- Posted by: Jeff in Untagged 

5 Things the Lost Premiere Taught Us About Relationships

Prior to the Lost premiere, I hadn't been so fired up for a tv or movie event since... The Phantom Menace. And we all know how that turned out.

Well, it's here. You've watched it. (If you haven't, stop reading. Spoilers aplenty.) And whatever you think of the premiere, I'm sure we can all agree on this: there was no Jar-Jar Binks.

So in the spirit of All Lost, All the Time, let's look at some relationship-takeaways.

Are these a stretch? You bet. Then again, for a show that embraced time travel, immortality, Hobbits dating models, an entire episode devoted to the enthralling back-story of a tattoo that is never referenced again, ghosts, pirate ships, visions of the future, smoke monsters, drug-running priests, razor-less women who somehow never have unseemly body hair, and disappearing log-cabins, well, what really counts as a stretch, anyways?

5 Things the Lost Premiere Taught Us About Relationships:

1. Those "I Love You" moments need to be earned.

In tv as in life, it's not enough to just say "I love you" and make a teary-ass scene. You need to build it. You need to earn it. Take two different couples: Desmond/Penny and Sawyer/Juliet. With the former, the writers carefully, respectfully worked on their relationship for 3+ seasons. When they finally reunited, we felt it, we bought it.

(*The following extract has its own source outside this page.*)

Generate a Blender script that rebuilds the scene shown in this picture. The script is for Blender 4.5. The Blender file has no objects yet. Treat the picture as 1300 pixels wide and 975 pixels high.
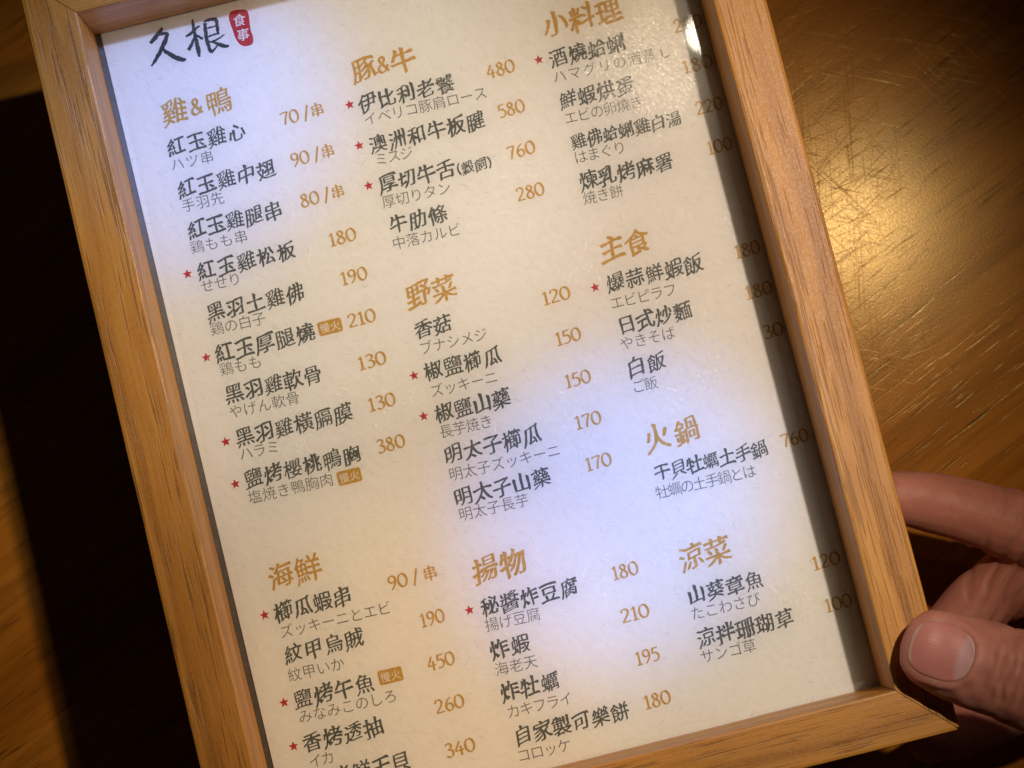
import bpy, bmesh, math, random
import numpy as np
from mathutils import Vector, Matrix, noise, bvhtree
from mathutils.geometry import tessellate_polygon, delaunay_2d_cdt

C = bpy.context.scene.collection
SC = bpy.context.scene
random.seed(7)
MM = 0.001
ZP = 0.048                       # height of the printed sheet above the table top (metres)

def P3(x, y, z):                 # millimetres, measured from the centre of the printed sheet
    return Vector((x*MM, y*MM, ZP + z*MM))

# ------------------------------------------------------------------ camera
cam_d = bpy.data.cameras.new('camera')
cam = bpy.data.objects.new('camera', cam_d)
C.objects.link(cam)
cam_d.sensor_width = 36.0
cam_d.lens = 36.0*2650/1300
cam_d.clip_start = 0.01
cam_d.clip_end = 20
cam_d.dof.use_dof = True
cam_d.dof.focus_distance = 0.404
cam_d.dof.aperture_fstop = 32
R = ((0.9703, 0.2418, 0.0069), (-0.2415, 0.9665, 0.0873), (0.0145, -0.0863, 0.9962))
rx = Vector((R[0][0], -R[0][1], -R[0][2])).normalized()
fw = Vector((R[2][0], -R[2][1], -R[2][2])).normalized()
up = rx.cross(fw).normalized()
cam.matrix_world = Matrix(((rx.x, up.x, -fw.x, -1.496*MM), (rx.y, up.y, -fw.y, -42.805*MM),
                           (rx.z, up.z, -fw.z, ZP + (395.846+17.527)*MM), (0, 0, 0, 1)))
SC.camera = cam

# ------------------------------------------------------------------ world: a dim room
world = bpy.data.worlds.new('World')
SC.world = world
world.use_nodes = True
world.node_tree.nodes['Background'].inputs[0].default_value = (1.0, 0.66, 0.42, 1)
world.node_tree.nodes['Background'].inputs[1].default_value = 0.009

# ------------------------------------------------------------------ lamps above the table
def spot(name, pos, aim, power, colour, size_deg, blend=1.0, radius=0.0075):
    d = bpy.data.lights.new(name, 'SPOT')
    d.energy = power
    d.color = colour
    d.spot_size = math.radians(size_deg)
    d.spot_blend = blend
    d.shadow_soft_size = radius
    o = bpy.data.objects.new(name, d)
    C.objects.link(o)
    o.location = pos
    o.rotation_euler = (Vector(aim) - Vector(pos)).to_track_quat('-Z', 'Y').to_euler()
    return o

COOL = P3(107, 127, 324)         # the bulb that mirrors in the glass
WARM = P3(180, 72, 425)          # the pendant that lights the table
# (aim on the sheet in mm, red, green, blue watts, cone): narrow fill beams are added at both lamps for warm and bluish patches
for k, (lamp, x, y, r, g, b, cone) in enumerate((
        (WARM, 14, -14, 4.75, 3.68, 2.6, 36), (WARM, 40, 10, 1.1, 1.15, 1.4, 14), (WARM, 19, -36, 0.0, 1.85, 8.2, 9.5),
        (WARM, -25, -62, 2.8, 2.0, 1.3, 12), (WARM, 45, -65, 1.6, 1.7, 1.8, 13),
        (COOL, -40, 47, 1.65, 1.68, 1.75, 27), (COOL, -46, 60, 0.0, 0.85, 4.2, 12), (COOL, -5, 0, 0.10, 0.085, 0.06, 62), (COOL, 57, 52, 0.5, 0.45, 0.36, 8))):  # last spot is added to brighten the bulb's mirror image
    m = max(r, g, b)
    spot('pendant_and_fill_beam' if lamp is WARM else 'cool_lamp_and_fill_beam', lamp, P3(x, y, 0), m, (r/m, g/m, b/m), cone, 1.0, 0.007 if lamp is WARM else 0.0068)

SC.view_settings.view_transform = 'Standard'
SC.view_settings.look = 'None'
SC.view_settings.exposure = 0
SC.view_settings.gamma = 1
SC.cycles.use_denoising = True
SC.cycles.max_bounces = 8
SC.cycles.transparent_max_bounces = 12

# ------------------------------------------------------------------ helpers
def tag(o, label=None, cat=None, group=None, kind=None):
    if label: o['label'] = label
    if cat: o['category'] = cat
    if group: o['group'] = group
    if kind: o['kind'] = kind
    return o

def empty(name, loc=(0, 0, 0)):
    o = bpy.data.objects.new(name, None)
    o.empty_display_size = 0.02
    C.objects.link(o)
    o.location = loc
    return o

def mesh_obj(name, verts, faces, mats, parent=None, mat_idx=None, smooth=False):
    me = bpy.data.meshes.new(name)
    me.from_pydata([tuple(v) for v in verts], [], faces)
    if not isinstance(mats, (list, tuple)): mats = [mats]
    for m in mats: me.materials.append(m)
    if mat_idx: me.polygons.foreach_set('material_index', mat_idx)
    if smooth: me.polygons.foreach_set('use_smooth', [True]*len(me.polygons))
    me.update()
    o = bpy.data.objects.new(name, me)
    C.objects.link(o)
    if parent: o.parent = parent
    return o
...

Sawyer and Juliet? The crux of their courtship happened off-screen. One episode they were traipsing through the jungle, the next episode we're told--without seeing it develop--that they've been cheerfully living together in Dharmaworld for three years. Plausible? Sure. Something we feel in our guts? Not so much.

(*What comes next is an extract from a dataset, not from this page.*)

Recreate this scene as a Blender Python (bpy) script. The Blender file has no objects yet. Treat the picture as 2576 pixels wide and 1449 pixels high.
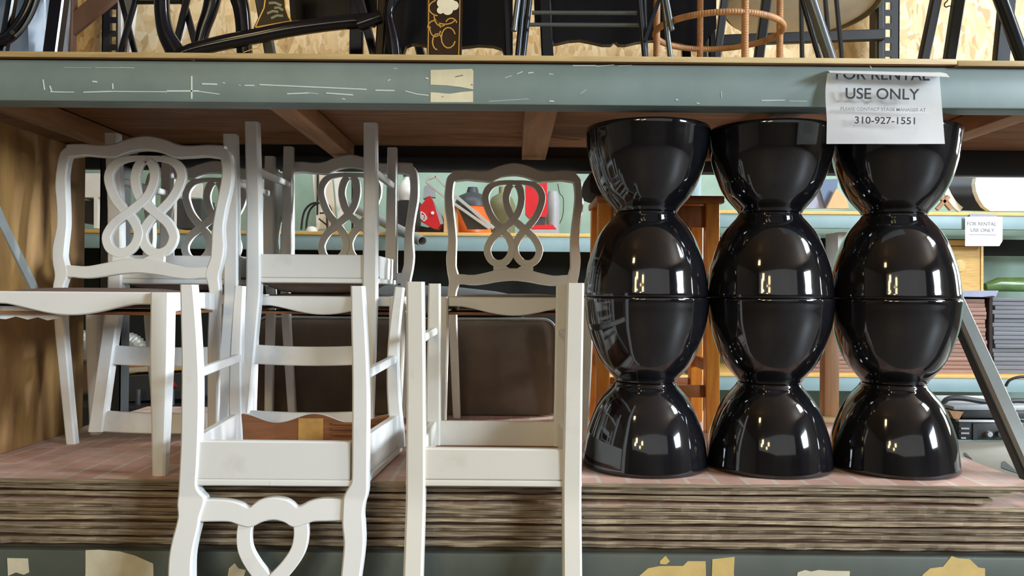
import bpy, bmesh, math, random
from mathutils import Vector, Matrix
random.seed(7)
SC = bpy.context.scene
COL = SC.collection
PI = math.pi

# ------------------------------------------------------------------ camera
F = 2080.0                                   # focal length in px of the 2576-wide frame
ROLL = math.radians(0.475)
PITCH = math.atan(10.5 / F)
CAM = Vector((0.0, 0.0, 1.5))
cd = bpy.data.cameras.new('camera')
cd.sensor_width = 36.0
cd.lens = F / 2576.0 * 36.0
cd.clip_start = 0.05
cam = bpy.data.objects.new('camera', cd)
COL.objects.link(cam)
CROT = Matrix.Rotation(-ROLL, 3, 'Y') @ Matrix.Rotation(PI / 2 + PITCH, 3, 'X')
cam.matrix_world = Matrix.Translation(CAM) @ CROT.to_4x4()
SC.camera = cam


def P(px, py, Y):
    """world point at depth Y that the photograph shows at (px, py)"""
    d = CROT @ Vector(((px - 1288) / F, (724.5 - py) / F, -1.0))
    return CAM + d * (Y / d.y)


# ------------------------------------------------------------------ light
SC.view_settings.view_transform = 'Standard'
SC.view_settings.look = 'None'
SC.view_settings.gamma = 1.0
SC.view_settings.exposure = 0.0
w = bpy.data.worlds.new('world')
SC.world = w
w.use_nodes = True
w.node_tree.nodes['Background'].inputs[0].default_value = (0.75, 0.85, 1.0, 1)
w.node_tree.nodes['Background'].inputs[1].default_value = 0.05


def area(name, loc, target, sx, sy, watts, color):
    ld = bpy.data.lights.new(name, 'AREA')
    ld.shape = 'RECTANGLE'
    ld.size, ld.size_y = sx, sy
    ld.energy = watts
    ld.color = color
    o = bpy.data.objects.new(name, ld)
    COL.objects.link(o)
    o.location = loc
    o.rotation_euler = (Vector(target) - Vector(loc)).to_track_quat('-Z', 'Y').to_euler()
    return o


area('daylight_side_door', (8.3, -2.2, 3.5), (0, 2.3, 1.5), 3.0, 1.5, 1450, (0.76, 0.885, 1.0))
area('dim_front_fill', (0.5, -7.4, 4.2), (0, 2.3, 1.4), 13.0, 4.2, 115, (0.96, 0.96, 0.96))  # added general fill behind the camera, not a known skylight
area('strand_board_fill', (5.6, 0.9, 5.0), (1.9, 3.2, 2.3), 1.0, 1.0, 330, (0.88, 0.94, 1.0))  # added to brighten the right part of the strand board
rw = area('rear_rim_light', (5.8, 5.75, 2.5), (-0.5, 3.0, 1.62), 0.9, 1.3, 85, (0.92, 0.97, 1.0))  # added rim light in the aisle, standing in for daylight from the back right
rw.data.spread = math.radians(44)
area('daylight_rear_window', (8.3, 4.9, 2.6), (1.5, 6.0, 1.6), 1.2, 1.5, 90, (0.92, 0.97, 1.0))
area('rear_aisle_skylight', (0.5, 4.7, 5.0), (0.8, 7.0, 1.6), 6.0, 0.9, 120, (0.94, 0.98, 1.0))
for i, (lx, ly, lz, e) in enumerate([(-2.6, -2.2, 4.9, 30), (-2.3, -3.6, 3.5, 22), (-1.2, -4.2, 3.3, 18), (-3.1, -4.6, 3.4, 22), (-2.0, -5.2, 3.0, 14)]):
    area('warm_lamp', (lx, ly, lz), (-0.6, 2.2, 1.5), 0.36, 0.5, e * 0.9, (1.0, 0.76, 0.36))

# ------------------------------------------------------------------ materials


def base_mat(name):
    m = bpy.data.materials.new(name)
    m.use_nodes = True
    nt = m.node_tree
    return m, nt, nt.nodes['Principled BSDF']


def N(nt, t, **kw):
    n = nt.nodes.new(t)
    for k, v in kw.items():
        setattr(n, k, v)
    return n


def coords(nt, scale=(1, 1, 1), rot=(0, 0, 0), space='Object'):
    tc = N(nt, 'ShaderNodeTexCoord')
    mp = N(nt, 'ShaderNodeMapping')
    mp.inputs['Scale'].default_value = scale
    mp.inputs['Rotation'].default_value = rot
    nt.links.new(tc.outputs[space], mp.inputs['Vector'])
    return mp.outputs['Vector']


def ramp(nt, fac, stops):
    r = N(nt, 'ShaderNodeValToRGB')
    els = r.color_ramp.elements
    els[0].position, els[0].color = stops[0][0], (*stops[0][1], 1)
    els[1].position, els[1].color = stops[-1][0], (*stops[-1][1], 1)
    for p, c in stops[1:-1]:
        e = els.new(p)
        e.color = (*c, 1)
    nt.links.new(fac, r.inputs['Fac'])
    return r.outputs['Color']


def noise(nt, vec, scale, detail=4, rough=0.6, dist=0.0):
    n = N(nt, 'ShaderNodeTexNoise')
    n.inputs['Scale'].default_value = scale
    n.inputs['Detail'].default_value = detail
    n.inputs['Roughness'].default_value = rough
    n.inputs['Distortion'].default_value = dist
    nt.links.new(vec, n.inputs['Vector'])
    return n.outputs['Fac']


def bump(nt, b, fac, strength, dist=0.002):
    n = N(nt, 'ShaderNodeBump')
    n.inputs['Strength'].default_value = strength
    n.inputs['Distance'].default_value = dist
    nt.links.new(fac, n.inputs['Height'])
    nt.links.new(n.outputs['Normal'], b.inputs['Normal'])


def mixc(nt, fac, a, b):
    m = N(nt, 'ShaderNodeMix', data_type='RGBA')
    if hasattr(fac, 'links'):
        nt.links.new(fac, m.inputs[0])
    else:
        m.inputs[0].default_value = fac
    for v, k in ((a, 6), (b, 7)):
        if hasattr(v, 'links'):
            nt.links.new(v, m.inputs[k])
        else:
            m.inputs[k].default_value = (*v, 1)
    return m.outputs[2]


def S(r, g, b):
    f = lambda v: (v / 255) / 12.92 if v / 255 < 0.04045 else ((v / 255 + 0.055) / 1.055) ** 2.4
    return (f(r), f(g), f(b))


def plain(name, c, rough=0.5, metal=0.0, var=0.12, scale=12, bmp=0.0, coat=0.0, stretch=(1, 1, 1)):
    """paint, metal, plastic or cloth with slight uneven wear"""
    m, nt, b = base_mat(name)
    v = coords(nt, stretch)
    f = noise(nt, v, scale)
    lo = tuple(x * (1 - var) for x in c)
    hi = tuple(min(1, x * (1 + var)) for x in c)
    nt.links.new(ramp(nt, f, [(0.3, lo), (0.7, hi)]), b.inputs['Base Color'])
    b.inputs['Roughness'].default_value = rough
    b.inputs['Metallic'].default_value = metal
    b.inputs['Coat Weight'].default_value = coat
    b.inputs['Coat Roughness'].default_value = 0.05
    if bmp:
        bump(nt, b, noise(nt, v, scale * 6), bmp)
    return m


def wood(name, c1, c2, stretch=(1, 12, 12), scale=4, rough=0.55, bmp=0.15):
    m, nt, b = base_mat(name)
    v = coords(nt, stretch)
    f = noise(nt, v, scale, 6, 0.65, 0.6)
    nt.links.new(ramp(nt, f, [(0.3, c1), (0.5, tuple((a + d) / 2 for a, d in zip(c1, c2))), (0.7, c2)]), b.inputs['Base Color'])
    b.inputs['Roughness'].default_value = rough
    bump(nt, b, f, bmp)
    return m


def white_paint(name, c=(0.76, 0.77, 0.76), dirt=(0.42, 0.36, 0.26)):
    m, nt, b = base_mat(name)
    v = coords(nt)
    f1 = noise(nt, v, 5, 5, 0.6)
    k = ramp(nt, f1, [(0.60, (0, 0, 0)), (0.80, (0.42, 0.42, 0.42))])
    f2 = noise(nt, coords(nt, (1, 1, 0.2)), 60, 3, 0.7)
    k2 = ramp(nt, f2, [(0.70, (0, 0, 0)), (0.80, (0.22, 0.22, 0.22))])
    add = N(nt, 'ShaderNodeMath', operation='MAXIMUM')
    nt.links.new(k, add.inputs[0])
    nt.links.new(k2, add.inputs[1])
    nt.links.new(mixc(nt, add.outputs[0], c, dirt), b.inputs['Base Color'])
    b.inputs['Roughness'].default_value = 0.42
    bump(nt, b, f2, 0.05)
    return m


def osb_mat(name):
    m, nt, b = base_mat(name)
    v = coords(nt, (1, 1, 0.55), (0, 0.3, 0))
    vo = N(nt, 'ShaderNodeTexVoronoi')
    vo.inputs['Scale'].default_value = 64
    nd = N(nt, 'ShaderNodeTexNoise')
    nd.inputs['Scale'].default_value = 9
    nt.links.new(v, nd.inputs['Vector'])
    mx = N(nt, 'ShaderNodeMix', data_type='VECTOR')
    mx.inputs[0].default_value = 0.12
    nt.links.new(v, mx.inputs[4])
    nt.links.new(nd.outputs['Color'], mx.inputs[5])
    nt.links.new(mx.outputs[1], vo.inputs['Vector'])
    sp = N(nt, 'ShaderNodeSeparateColor')
    nt.links.new(vo.outputs['Color'], sp.inputs[0])
    col = ramp(nt, sp.outputs[0], [(0.0, S(196, 164, 112)), (0.2, S(222, 190, 138)), (0.6, S(236, 208, 160)), (1.0, S(246, 226, 186))])
    f2 = noise(nt, coords(nt, (1, 1, 0.3)), 45, 5, 0.7)
    dk = ramp(nt, f2, [(0.58, (1, 1, 1)), (0.70, (0.66, 0.58, 0.48))])
    mu = N(nt, 'ShaderNodeMix', data_type='RGBA', blend_type='MULTIPLY')
    mu.inputs[0].default_value = 1
    nt.links.new(col, mu.inputs[6])
    nt.links.new(dk, mu.inputs[7])
    nt.links.new(mu.outputs[2], b.inputs['Base Color'])
    b.inputs['Roughness'].default_value = 0.6
    bump(nt, b, sp.outputs[1], 0.25)
    return m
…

Back to real life. We can't use the "big scene" as a crutch, a cheat. Yes, the big scenes (think: weddings, anniversaries, Valentine's Day) are critical in any relationship--you can't shirk 'em--but they need to be buttressed by years of smaller scenes, little moments, the day-to-day stuff that makes your partner feel you care. 

2. Love at first sight... usually doesn't happen.

We're getting way ahead of ourselves. At last count there were 16,000 theories on the series' end game. But. One quick observation. On the plane and at LAX, Kate meets Sawyer, Jack sees Kate, but here's what we didn't see. We didn't get swelling music suggesting that, instantaneously, these characters now feel The Greatest Love of All. This feels honest. This feels like real life. Falling for someone is usually a bit-by-bit, gradual process that doesn't happen with one flickering glance. Relationships take work and they take time.  

3. Smothering smothers.

Who else was taken waaaay back by the old-school dynamic of Sun and Jin? With all the sci-fi machinations, sometimes we lose sight of those most basic of lessons--being a dick is a good way to lose a wife. Any controlling husbands should be strapped to a chair and forced to watch scenes of Jim going all "Button the collar of your blouse."

4. Avoid the Awkward "Second Goodbye."

Not to pick on Sawyer and Juliet too much... but this just didn't work. Their tearful goodbye at the end of Season 5 was one thing--"DON'T YOU LET GO OF ME BLONDIE!!!"--but then, just a few minutes (okay, and 30 years) later, they do the same thing all over again. Doesn't work. This is sort of like when you have an epic break-up scene with your girlfriend, you both cry, you kiss, you cry some more, you exhaust every possible emotion, you finally say goodbye... and then you both leave the apartment together and awkwardly take the same subway for 60 minutes.

5. Leave your sister's love life to your sister.

What's up, Boone? Been a while. In fact, it's been so long since we've seen Boone, that I forgot: 1) How man-pretty he is--as a straight dude, it's not often I notice a guy's eyelashes; and 2) The whole subplot about him traveling to Australia to wrench Shannon from a messy relationship. Or something. In any case, the lesson is clear and applies to everyone: let your siblings make their own decisions in love, or you will get crushed by a propeller-plane full of heroin while helping a bald man who used to be in a wheelchair.

Only 109 days to the finale. Not that I'm counting.